Khairy Jamaluddin v Dato’ Seri Anwar Bin Ibrahim

[2022] 1 LNS 1072 | Federal Court

- see the grounds of judgment here

Facts This appeal relates to the Appellant, Khairy Jamaluddin’s Notice of Appeal to the Court of Appeal which was struck out after the Court of Appeal upheld the Respondent, Dato’ Seri Anwar’s preliminary objection on the grounds that the Notice of Appeal was ambiguous, invalid and  unlawful as it was filed against two separate orders issued by the High Court. In this case, the Appellant filed an application to amend the Re-Amended Defence (‘Amendment Application’) after the trial on the evidence had been concluded. After the hearing of submissions, the learned trial judge delivered his oral decisions in respect of the Amendment Application and the trial. The Amendment Application was dismissed and the Respondent’s claim in damages for defamation was allowed with costs. Separate orders were issued by the High Court in respect of the decision after trial and the decision dismissing the Amendment Application. The Appellant, dissatisfied with the two decisions, filed a single Notice of Appeal to the Court of Appeal. After the respondent had given written notice to the Appellant of his intention to raise a preliminary objection to the Notice of Appeal, the Respondent filed a Notice of Motion in the Court of Appeal to strike out the Notice of Appeal. The Court of Appeal agreed with the Respondent that the Notice of Appeal was defective and bad in law and struck out the Notice of Appeal. Subsequently, the Appellant obtained leave of the Federal Court to appeal.
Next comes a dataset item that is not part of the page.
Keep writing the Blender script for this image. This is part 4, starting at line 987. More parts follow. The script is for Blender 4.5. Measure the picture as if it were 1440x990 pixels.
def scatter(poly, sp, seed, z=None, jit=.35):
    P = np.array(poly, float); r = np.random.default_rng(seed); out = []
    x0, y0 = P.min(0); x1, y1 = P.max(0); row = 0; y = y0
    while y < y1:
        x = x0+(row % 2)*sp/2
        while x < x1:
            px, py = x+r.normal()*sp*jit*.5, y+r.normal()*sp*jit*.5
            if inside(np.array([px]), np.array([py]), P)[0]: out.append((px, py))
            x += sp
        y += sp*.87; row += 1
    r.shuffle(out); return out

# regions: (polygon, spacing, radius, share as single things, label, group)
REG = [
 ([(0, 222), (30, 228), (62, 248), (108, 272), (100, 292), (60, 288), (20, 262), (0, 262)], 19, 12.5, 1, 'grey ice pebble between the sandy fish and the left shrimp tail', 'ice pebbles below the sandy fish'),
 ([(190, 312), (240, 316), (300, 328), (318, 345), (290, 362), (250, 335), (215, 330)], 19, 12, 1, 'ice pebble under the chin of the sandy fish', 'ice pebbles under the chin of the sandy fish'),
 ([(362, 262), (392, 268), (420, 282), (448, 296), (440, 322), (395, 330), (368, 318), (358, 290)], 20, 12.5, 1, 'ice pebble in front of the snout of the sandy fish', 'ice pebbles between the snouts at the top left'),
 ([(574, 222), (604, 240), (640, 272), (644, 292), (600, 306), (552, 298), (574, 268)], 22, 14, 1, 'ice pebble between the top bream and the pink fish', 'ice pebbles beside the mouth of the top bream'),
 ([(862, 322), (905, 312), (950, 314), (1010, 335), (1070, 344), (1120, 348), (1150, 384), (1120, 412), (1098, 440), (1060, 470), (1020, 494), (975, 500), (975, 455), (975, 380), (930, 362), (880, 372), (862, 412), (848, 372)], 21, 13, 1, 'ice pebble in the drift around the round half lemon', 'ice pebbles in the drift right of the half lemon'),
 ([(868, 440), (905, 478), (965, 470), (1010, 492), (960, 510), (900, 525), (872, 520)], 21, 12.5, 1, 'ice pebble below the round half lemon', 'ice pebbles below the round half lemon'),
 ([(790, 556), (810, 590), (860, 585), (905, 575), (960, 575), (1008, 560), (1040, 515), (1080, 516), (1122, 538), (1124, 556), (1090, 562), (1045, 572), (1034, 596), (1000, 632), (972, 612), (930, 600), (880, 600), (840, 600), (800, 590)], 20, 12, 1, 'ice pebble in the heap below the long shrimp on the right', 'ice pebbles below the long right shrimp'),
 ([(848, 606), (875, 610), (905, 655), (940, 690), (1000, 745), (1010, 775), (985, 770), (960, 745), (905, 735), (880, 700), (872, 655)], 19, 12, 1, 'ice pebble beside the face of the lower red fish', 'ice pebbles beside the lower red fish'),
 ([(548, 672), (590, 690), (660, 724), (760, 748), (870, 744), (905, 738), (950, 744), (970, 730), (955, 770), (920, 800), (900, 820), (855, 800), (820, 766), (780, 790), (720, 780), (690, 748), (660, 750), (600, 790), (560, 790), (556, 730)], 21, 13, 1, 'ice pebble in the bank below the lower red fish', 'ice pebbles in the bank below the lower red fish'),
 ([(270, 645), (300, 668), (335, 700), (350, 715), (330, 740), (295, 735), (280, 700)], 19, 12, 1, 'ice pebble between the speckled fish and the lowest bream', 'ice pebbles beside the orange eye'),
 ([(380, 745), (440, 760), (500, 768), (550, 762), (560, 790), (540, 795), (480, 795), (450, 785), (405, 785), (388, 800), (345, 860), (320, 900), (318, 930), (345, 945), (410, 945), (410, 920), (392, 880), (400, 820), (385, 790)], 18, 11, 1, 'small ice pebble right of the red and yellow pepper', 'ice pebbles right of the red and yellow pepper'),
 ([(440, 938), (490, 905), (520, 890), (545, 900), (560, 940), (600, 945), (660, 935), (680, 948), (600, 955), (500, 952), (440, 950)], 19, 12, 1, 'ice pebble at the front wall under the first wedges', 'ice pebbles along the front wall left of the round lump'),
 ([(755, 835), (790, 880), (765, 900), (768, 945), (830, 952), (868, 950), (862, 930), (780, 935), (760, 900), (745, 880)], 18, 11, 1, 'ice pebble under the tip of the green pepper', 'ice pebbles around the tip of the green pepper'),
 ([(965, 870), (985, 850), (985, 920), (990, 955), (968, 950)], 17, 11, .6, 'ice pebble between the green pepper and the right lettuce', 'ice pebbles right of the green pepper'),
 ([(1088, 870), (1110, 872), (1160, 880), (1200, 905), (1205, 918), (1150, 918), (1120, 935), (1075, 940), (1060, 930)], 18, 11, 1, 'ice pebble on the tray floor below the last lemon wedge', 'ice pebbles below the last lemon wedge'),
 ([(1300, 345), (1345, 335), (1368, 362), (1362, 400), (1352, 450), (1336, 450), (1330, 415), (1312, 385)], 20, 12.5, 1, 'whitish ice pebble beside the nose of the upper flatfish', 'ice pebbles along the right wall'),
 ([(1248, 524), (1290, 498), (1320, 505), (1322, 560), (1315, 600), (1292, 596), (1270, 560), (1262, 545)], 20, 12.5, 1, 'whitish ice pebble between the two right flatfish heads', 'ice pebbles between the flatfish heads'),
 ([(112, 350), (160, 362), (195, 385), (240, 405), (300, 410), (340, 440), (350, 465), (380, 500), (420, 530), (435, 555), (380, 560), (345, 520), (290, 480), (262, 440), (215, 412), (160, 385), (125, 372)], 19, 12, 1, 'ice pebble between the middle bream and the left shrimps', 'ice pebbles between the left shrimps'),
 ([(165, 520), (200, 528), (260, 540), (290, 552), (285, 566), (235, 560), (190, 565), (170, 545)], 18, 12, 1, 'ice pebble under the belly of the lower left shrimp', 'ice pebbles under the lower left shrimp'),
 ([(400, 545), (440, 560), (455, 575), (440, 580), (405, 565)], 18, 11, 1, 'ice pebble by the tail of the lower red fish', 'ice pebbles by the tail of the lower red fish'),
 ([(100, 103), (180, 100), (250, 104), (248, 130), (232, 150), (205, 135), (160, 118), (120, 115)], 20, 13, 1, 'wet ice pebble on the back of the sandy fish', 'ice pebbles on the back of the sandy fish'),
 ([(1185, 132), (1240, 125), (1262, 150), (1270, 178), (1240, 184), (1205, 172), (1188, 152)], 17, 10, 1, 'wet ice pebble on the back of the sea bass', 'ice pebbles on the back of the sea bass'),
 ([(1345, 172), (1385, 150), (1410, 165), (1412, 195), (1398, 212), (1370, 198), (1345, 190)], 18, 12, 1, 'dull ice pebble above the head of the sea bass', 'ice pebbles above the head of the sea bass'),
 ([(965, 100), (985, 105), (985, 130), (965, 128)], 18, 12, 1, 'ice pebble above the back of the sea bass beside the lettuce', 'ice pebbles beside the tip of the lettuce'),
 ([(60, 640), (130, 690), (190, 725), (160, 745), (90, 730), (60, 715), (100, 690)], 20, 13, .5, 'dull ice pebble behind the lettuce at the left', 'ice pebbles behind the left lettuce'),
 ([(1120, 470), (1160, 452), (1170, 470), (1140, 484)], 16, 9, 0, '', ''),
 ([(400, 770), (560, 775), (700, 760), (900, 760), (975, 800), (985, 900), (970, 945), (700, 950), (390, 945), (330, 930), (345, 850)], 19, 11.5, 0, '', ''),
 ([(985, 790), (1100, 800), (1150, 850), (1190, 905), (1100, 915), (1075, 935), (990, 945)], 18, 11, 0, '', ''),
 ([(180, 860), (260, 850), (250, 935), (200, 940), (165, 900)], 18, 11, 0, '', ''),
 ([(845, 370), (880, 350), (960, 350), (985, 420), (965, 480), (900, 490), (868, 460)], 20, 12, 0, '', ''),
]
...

Issue 1. Whether the Federal Court’s decision in Deepak Jaikishan v. A Santamil Selvi Alau Malay [2017] 4 MLJ 11 can be interpreted as prohibiting the filing of a single Notice of Appeal in relation to the following circumstances:

 
a. Where there is the sole plaintiff and sole defendant in the suit concerned;
 
b. Where the single judgment delivered on a date at the end of the whole trial in a defamation suit pertains to the judgment favouring the plaintiff’s claim which included the rejection of the application by the defendant to amend the re-amended defence of fair comment; and
 
c. Where the single Notice of Appeal specified in the said appeal pertains to the whole of the said judgment including the matter decided pertaining to the said application to amend, taking into consideration the adoption by the Federal Court of the opinion of the Court of Appeal in the written judgment of the latter emanating from the same case.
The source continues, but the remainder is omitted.